An actor friend of mine often rails against what he calls "safe" actors. A safe actor is one who does a lot of homework, has a pretty clear sense of how the scene should go, and delivers a consistent totally usable performance. When thrown into a scene with little time to prepare, they deliver a very restrained performance. In my mind being a safe actor isn't a horrible thing, Harrison Ford once said that on days where he doesn't feel in it, he does "as little as possible," capitalizing on the Kuleshov Effect.
Then there are the... bold actors? The unpredictable? The risk-takers. The dynamic, charismatic, cornered animals of the acting world. When I think about my favorite film-acting performances, they came from risk-taking actors, often early in their careers. Some Examples:
Robert De Niro in "Taxi Driver"
Daniel Day Lewis in "There Will Be Blood"
Dustin Hoffman in "Midnight Cowboy" or "The Graduate"
Heath Ledger in "The Dark Knight"
If there's one thing I most enjoy about these performances, it's the sense that in the next moment anything could happen. These are actors existing on, what at least appears to be: the edge of madness. And if you hear anything about their process, you wouldn't be faulted for thinking that at times they've tipped over the edge.
If you look at recent efforts from De Niro and Hoffman, it seems that at some point they lost their edge. Their performances are still charismatic and enjoyable, but they no longer seem wholly unpredictable. Comparing early interviews with more recent ones, they also appear to have mellowed as people. I'd much rather have a beer with De Niro in his 60's than De Niro in his 20's.
The question, at least for myself is: Is is possible to lead a safe, happy, sane, restrained, pleasant life and still turn in a compelling performance that hints at a life on the edge?
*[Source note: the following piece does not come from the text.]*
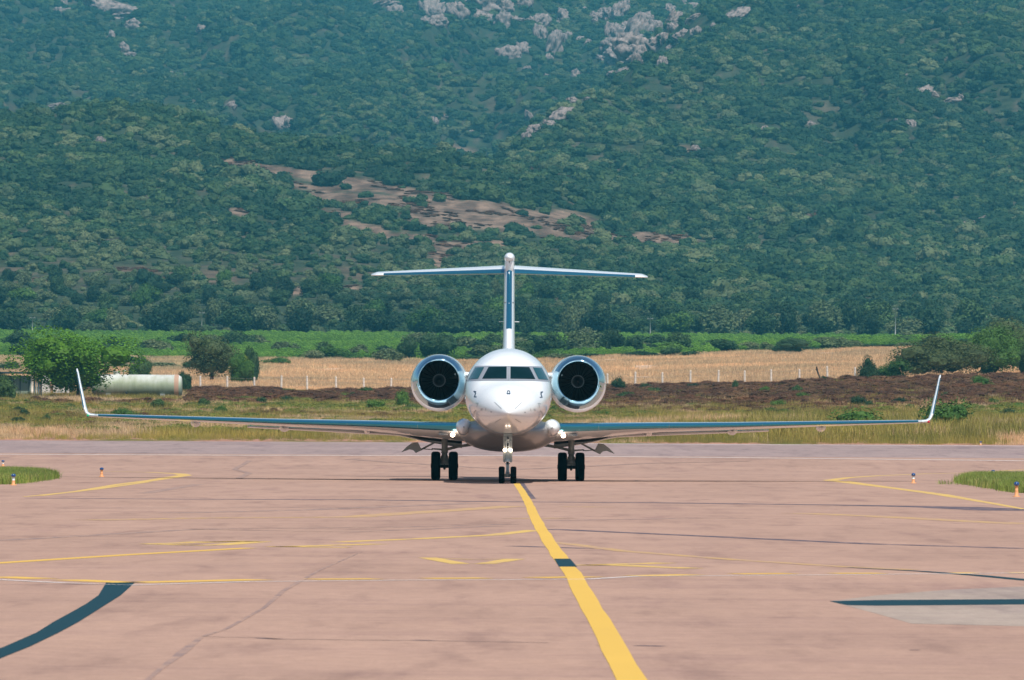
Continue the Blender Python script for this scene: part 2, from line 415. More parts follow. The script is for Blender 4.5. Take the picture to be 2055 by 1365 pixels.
gstrip('yellow_taxi_line', [(1036, 969), (1046, 984), (1056, 1000), (1070, 1030), (1085, 1060), (1102, 1087), (1121, 1115), (1148, 1150), (1179, 1206), (1235, 1306), (1270, 1365), (1420, 1620)], .195, M['yellow'], .012, .05)
gpoly('blacked_out_square', [(1112, 1122), (1144, 1122), (1158, 1138), (1122, 1138)], M['black_paint'], .016)
gstrip('yellow_side_line', [(1075, 1064), (990, 1074), (850, 1081), (680, 1088)], .3, M['yellow_worn'], .008)
gstrip('yellow_side_line', [(500, 1100), (250, 1114), (0, 1130), (-120, 1138)], .24, M['yellow'], .008)
gstrip('faded_yellow_line', [(1110, 1088), (1250, 1106), (1480, 1124), (1700, 1138), (1830, 1144)], .25, M['yellow_faint'], .008)
gstrip('tar_seam', [(1700, 1139), (1850, 1147), (1960, 1155), (2055, 1164), (2200, 1176)], [.08, .16, .2, .22, .24], M['black_paint'], .010)
for a in ([(300, 1092), (500, 1086)], [(300, 1092), (420, 1095)], [(370, 1088), (522, 1087)], [(340, 1094), (440, 1094), (522, 1087)]):
    gstrip('yellow_letter_mark', a, .36, M['yellow_worn'], .008)
for a in ([(540, 1097), (620, 1098), (700, 1099)], [(560, 1098), (650, 1095), (760, 1092)], [(1170, 1134), (1250, 1135), (1388, 1141)], [(1165, 1135), (1335, 1130)]):
    gstrip('yellow_letter_mark', a, .36, M['yellow_worn'], .008)
gstrip('yellow_letter_mark', [(858, 1119.5), (925, 1132), (975, 1131.5), (1035, 1122)], .24, M['yellow_worn'], .008)
gstrip('yellow_letter_mark', [(868, 1120.5), (950, 1123), (1030, 1122)], .12, M['yellow_worn'], .009)
gstrip('yellow_hold_curve', [(50, 997), (150, 987), (240, 972), (300, 965), (345, 958), (372, 954), (360, 951), (300, 948), (210, 946), (120, 946)], [.15, .22, .28, .4, .5, .5, .5, .35, .25, .15], M['yellow_worn'], .008)
gstrip('yellow_hold_curve', [(80, 995), (200, 981), (300, 967)], .22, M['yellow_worn'], .010)
gstrip('yellow_hold_curve', [(2055, 1022), (1990, 1010), (1880, 992), (1800, 981), (1720, 971), (1665, 964), (1700, 959), (1760, 955), (1860, 951), (2055, 947)], [.15, .25, .3, .3, .4, .5, .4, .35, .3, .25], M['yellow_worn'], .008)
gstrip('yellow_hold_curve', [(1700, 966), (1800, 980), (1900, 993), (2010, 1014)], .16, M['yellow_worn'], .010)
for a in ((0, 85), (135, 262), (268, 520), (625, 755), (855, 975), (1072, 1190), (1275, 1390), (1475, 1590), (1670, 1770), (1900, 1960), (2030, 2080)):
    yy = lambda x: np.interp(x, [0, 260, 520, 1100, 1500, 2055], [1158, 1169.5, 1163.5, 1159.5, 1151.5, 1150])
    gstrip('yellow_dash', [(a[0], yy(a[0])), (a[1], yy(a[1]))], .42, M['yellow'], .008)
gstrip('thin_white_line', [(-60, 1162), (0, 1164), (120, 1170), (262, 1175), (500, 1168), (800, 1165), (1180, 1163), (1280, 1157), (1700, 1154), (2100, 1150)], .10, M['white_line'], .014)
gstrip('blacked_out_line', [(240, 1170), (222, 1195), (165, 1230), (95, 1270), (35, 1298), (-60, 1335), (-160, 1372)], [.30, .22, .20, .19, .19, .19, .19], M['black_paint'], .010, .06)
gstrip('tar_seam', [(0, 1173), (120, 1174), (235, 1172)], .05, M['seam'], .010)
gpoly('concrete_patch', [(1665, 1207), (1760, 1195), (1900, 1184), (2060, 1177), (2400, 1160), (2400, 1262), (2055, 1257), (1830, 1252), (1760, 1232)], M['patch'], .004)
gpoly('blacked_out_line', [(1665, 1207), (1760, 1205), (1900, 1204), (2060, 1203), (2300, 1202), (2300, 1213), (2060, 1213.5), (1900, 1215), (1760, 1216), (1700, 1215)], M['black_paint'], .010)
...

Creation #21: A (Micro) Adventure
Okay, while not technically a creation, I feel like it counts as my homework for the day as it explores the question posed above. This was a recent status update "In a possibly ongoing experiment in risking rejection I asked a stranger out to coffee. 30sec of conversation later, I desperately wished the person had refused."Yes, my version of living dangerously is asking someone on a totally innocuous coffee date. I get a similar jump in heart-rate when I write a strongly worded email that I never send. I suspect that if there is a correlation between an unpredictable life and an unpredictable performance, I've got a lot more growing to do.